PAULO DINIZ

Senado não é uma festa, mas pode ser menos que isso

Algo mudou no Brasil, e isso chegou ao Legislativo

Por Da Redação
Publicado em 05 de fevereiro de 2019 | 03:00
 
 

Surpreendeu a todos a tumultuada disputa pela presidência do Senado, realizada no último fim de semana: a desordem foi grande o suficiente para vencer os senadores pelo cansaço, levando-os a suspender a sessão até o dia seguinte – um sábado –, sem acerto sobre a disputa.

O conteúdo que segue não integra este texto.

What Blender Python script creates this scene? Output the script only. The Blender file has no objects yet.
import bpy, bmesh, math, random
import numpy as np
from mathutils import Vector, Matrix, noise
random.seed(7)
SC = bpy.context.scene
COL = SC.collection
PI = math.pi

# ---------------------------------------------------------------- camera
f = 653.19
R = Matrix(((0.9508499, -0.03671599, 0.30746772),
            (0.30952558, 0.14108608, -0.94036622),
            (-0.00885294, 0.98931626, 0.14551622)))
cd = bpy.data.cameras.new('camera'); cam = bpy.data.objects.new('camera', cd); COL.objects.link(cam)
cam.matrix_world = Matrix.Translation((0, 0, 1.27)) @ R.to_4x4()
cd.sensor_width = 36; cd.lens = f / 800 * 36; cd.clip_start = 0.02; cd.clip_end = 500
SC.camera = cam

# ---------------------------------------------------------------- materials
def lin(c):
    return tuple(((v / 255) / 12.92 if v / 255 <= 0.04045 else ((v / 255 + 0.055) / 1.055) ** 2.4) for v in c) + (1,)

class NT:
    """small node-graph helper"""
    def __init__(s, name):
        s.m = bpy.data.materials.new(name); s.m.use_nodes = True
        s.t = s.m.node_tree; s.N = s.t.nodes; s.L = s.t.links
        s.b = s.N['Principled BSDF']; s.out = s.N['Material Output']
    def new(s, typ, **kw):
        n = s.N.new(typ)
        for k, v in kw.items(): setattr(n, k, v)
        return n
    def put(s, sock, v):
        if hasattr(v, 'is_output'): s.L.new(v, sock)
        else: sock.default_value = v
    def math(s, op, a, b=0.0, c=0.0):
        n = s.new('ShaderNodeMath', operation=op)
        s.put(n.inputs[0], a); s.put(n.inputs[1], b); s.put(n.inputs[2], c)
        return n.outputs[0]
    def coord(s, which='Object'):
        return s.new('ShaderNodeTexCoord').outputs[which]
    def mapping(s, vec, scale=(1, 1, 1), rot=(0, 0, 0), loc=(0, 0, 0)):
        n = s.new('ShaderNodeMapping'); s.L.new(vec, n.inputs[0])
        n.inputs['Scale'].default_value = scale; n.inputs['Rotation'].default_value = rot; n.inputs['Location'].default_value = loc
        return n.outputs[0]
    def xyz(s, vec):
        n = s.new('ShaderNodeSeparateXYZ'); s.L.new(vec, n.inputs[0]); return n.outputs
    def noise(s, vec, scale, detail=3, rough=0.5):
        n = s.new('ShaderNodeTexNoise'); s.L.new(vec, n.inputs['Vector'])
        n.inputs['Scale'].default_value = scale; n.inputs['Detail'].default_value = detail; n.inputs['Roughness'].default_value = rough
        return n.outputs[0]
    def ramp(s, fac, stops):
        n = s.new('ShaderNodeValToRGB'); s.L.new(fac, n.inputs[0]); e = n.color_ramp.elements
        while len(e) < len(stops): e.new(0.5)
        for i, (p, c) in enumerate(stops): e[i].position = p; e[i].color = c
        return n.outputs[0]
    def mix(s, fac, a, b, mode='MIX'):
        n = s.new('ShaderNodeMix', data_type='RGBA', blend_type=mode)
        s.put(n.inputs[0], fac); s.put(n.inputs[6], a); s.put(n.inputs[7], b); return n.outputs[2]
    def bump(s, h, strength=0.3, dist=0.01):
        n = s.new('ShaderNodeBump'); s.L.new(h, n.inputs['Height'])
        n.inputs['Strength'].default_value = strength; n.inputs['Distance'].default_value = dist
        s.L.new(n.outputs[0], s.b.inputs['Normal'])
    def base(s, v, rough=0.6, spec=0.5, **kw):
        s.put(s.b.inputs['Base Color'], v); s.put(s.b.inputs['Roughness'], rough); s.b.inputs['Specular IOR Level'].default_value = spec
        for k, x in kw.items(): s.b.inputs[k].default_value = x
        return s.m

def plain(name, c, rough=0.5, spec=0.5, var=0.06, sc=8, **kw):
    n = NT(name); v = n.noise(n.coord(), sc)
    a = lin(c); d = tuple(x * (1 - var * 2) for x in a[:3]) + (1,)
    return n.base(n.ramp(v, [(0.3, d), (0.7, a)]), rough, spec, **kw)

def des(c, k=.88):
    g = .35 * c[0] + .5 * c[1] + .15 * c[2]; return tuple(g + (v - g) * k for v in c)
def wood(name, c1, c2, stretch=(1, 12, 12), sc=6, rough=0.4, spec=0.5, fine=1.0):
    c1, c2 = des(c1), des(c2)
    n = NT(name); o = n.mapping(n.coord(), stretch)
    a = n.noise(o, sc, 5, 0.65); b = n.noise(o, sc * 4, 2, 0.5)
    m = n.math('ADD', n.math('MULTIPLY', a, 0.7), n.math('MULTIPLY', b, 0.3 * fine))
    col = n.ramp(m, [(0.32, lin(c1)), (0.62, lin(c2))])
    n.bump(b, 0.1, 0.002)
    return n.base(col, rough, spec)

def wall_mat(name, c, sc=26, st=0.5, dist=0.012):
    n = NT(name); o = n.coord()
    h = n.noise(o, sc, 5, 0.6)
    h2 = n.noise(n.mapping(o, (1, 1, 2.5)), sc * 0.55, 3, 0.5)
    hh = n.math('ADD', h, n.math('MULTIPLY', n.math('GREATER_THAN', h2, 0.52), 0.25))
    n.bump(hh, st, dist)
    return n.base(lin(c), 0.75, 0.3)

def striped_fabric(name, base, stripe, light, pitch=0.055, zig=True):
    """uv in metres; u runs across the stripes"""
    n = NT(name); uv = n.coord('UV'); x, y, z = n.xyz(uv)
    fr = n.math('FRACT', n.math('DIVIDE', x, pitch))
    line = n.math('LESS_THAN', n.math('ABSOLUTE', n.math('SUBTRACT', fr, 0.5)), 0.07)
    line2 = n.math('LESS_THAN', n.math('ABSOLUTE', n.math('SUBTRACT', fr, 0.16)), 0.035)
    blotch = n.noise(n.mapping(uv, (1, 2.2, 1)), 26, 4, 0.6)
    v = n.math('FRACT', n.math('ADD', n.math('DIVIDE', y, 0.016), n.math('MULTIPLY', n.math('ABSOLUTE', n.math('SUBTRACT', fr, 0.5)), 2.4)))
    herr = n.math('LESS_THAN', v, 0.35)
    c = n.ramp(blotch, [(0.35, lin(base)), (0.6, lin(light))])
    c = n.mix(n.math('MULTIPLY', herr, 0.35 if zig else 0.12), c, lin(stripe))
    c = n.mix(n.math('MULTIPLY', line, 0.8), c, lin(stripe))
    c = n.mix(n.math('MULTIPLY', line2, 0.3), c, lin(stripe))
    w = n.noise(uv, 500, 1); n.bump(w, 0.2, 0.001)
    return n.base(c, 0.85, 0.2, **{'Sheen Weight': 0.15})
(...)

Resumindo a confusão, que se estendeu por horas: em meio a um desentendimento sobre o regimento do Senado, a respeito de quem deveria conduzir a sessão de escolha do novo presidente, o amapaense Davi Alcolumbre tomou para si o poder, repelindo por mais de cinco horas os insistentes pleitos de muitos de seus colegas para que deixasse a Mesa Diretora. Sendo um dos candidatos da disputa em andamento, acreditava-se que Alcolumbre poderia não ser parcial. O problema se agravou quando o presidente em exercício colocou em votação uma proposta de institucionalização do voto aberto para a escolha do presidente do Senado, algo que foi aprovado.

Estava armado o impasse, sobretudo pelo conflito entre estratégias políticas dos grupos de senadores. Renan Calheiros, tão astuto quanto desgastado junto à opinião pública, se beneficiaria com o voto secreto: manteria no anonimato todos os acordos de bastidores que tinha feito para obter apoio. Por outro lado, o voto aberto preservaria a biografia de dezenas de senadores, afastando-os da imagem de um político impopular como Renan, principalmente se este acabasse eleito. Sabendo disso, Alcolumbre vinculou sua saída do comando do Senado à manutenção do voto aberto, e foi essa queda de braço entre as correntes políticas que se arrastou por horas.

No dia seguinte, vencidas as pendências sobre a interpretação regimental e a condução das eleições internas, a primeira votação apurou 82 votos – um a mais do que o total de membros do Senado. Antes que outro escrutínio fosse possível, Renan Calheiros desistiu da disputa, deixando o caminho livre para Alcolumbre vencer a eleição.

Mais importante do que compreender os pontos principais dessa tragédia é olhar para seus detalhes. Por exemplo, houve parlamentar que suplicasse para que Alcolumbre deixasse a Mesa Diretora do Senado porque, como era sexta-feira e dia de posse de dois terços da Casa, muitos senadores já tinham organizado festas para celebrar os novos mandatos. Era preciso solucionar o impasse para não atrasar o início dos eventos, o plenário vibrou em apoio.

Também é importante lembrar os incontáveis discursos que traziam acusações mútuas, entre os grupos de senadores estreantes e os mais experientes, sobre a responsabilidade na confusão que havia se instalado. Os termos “nova política” e “política tradicional” foram usados várias vezes, tanto como elogio quanto como ofensa, de maneira que ficou claro que o resultado das urnas de 2018 deixou cicatrizes.

Algo mudou no Brasil, e esse efeito acaba de chegar ao Legislativo federal. Convém acompanhar de perto cada um dos eleitos, para que o trabalho dos parlamentares tenha mais valor do que as festas da posse.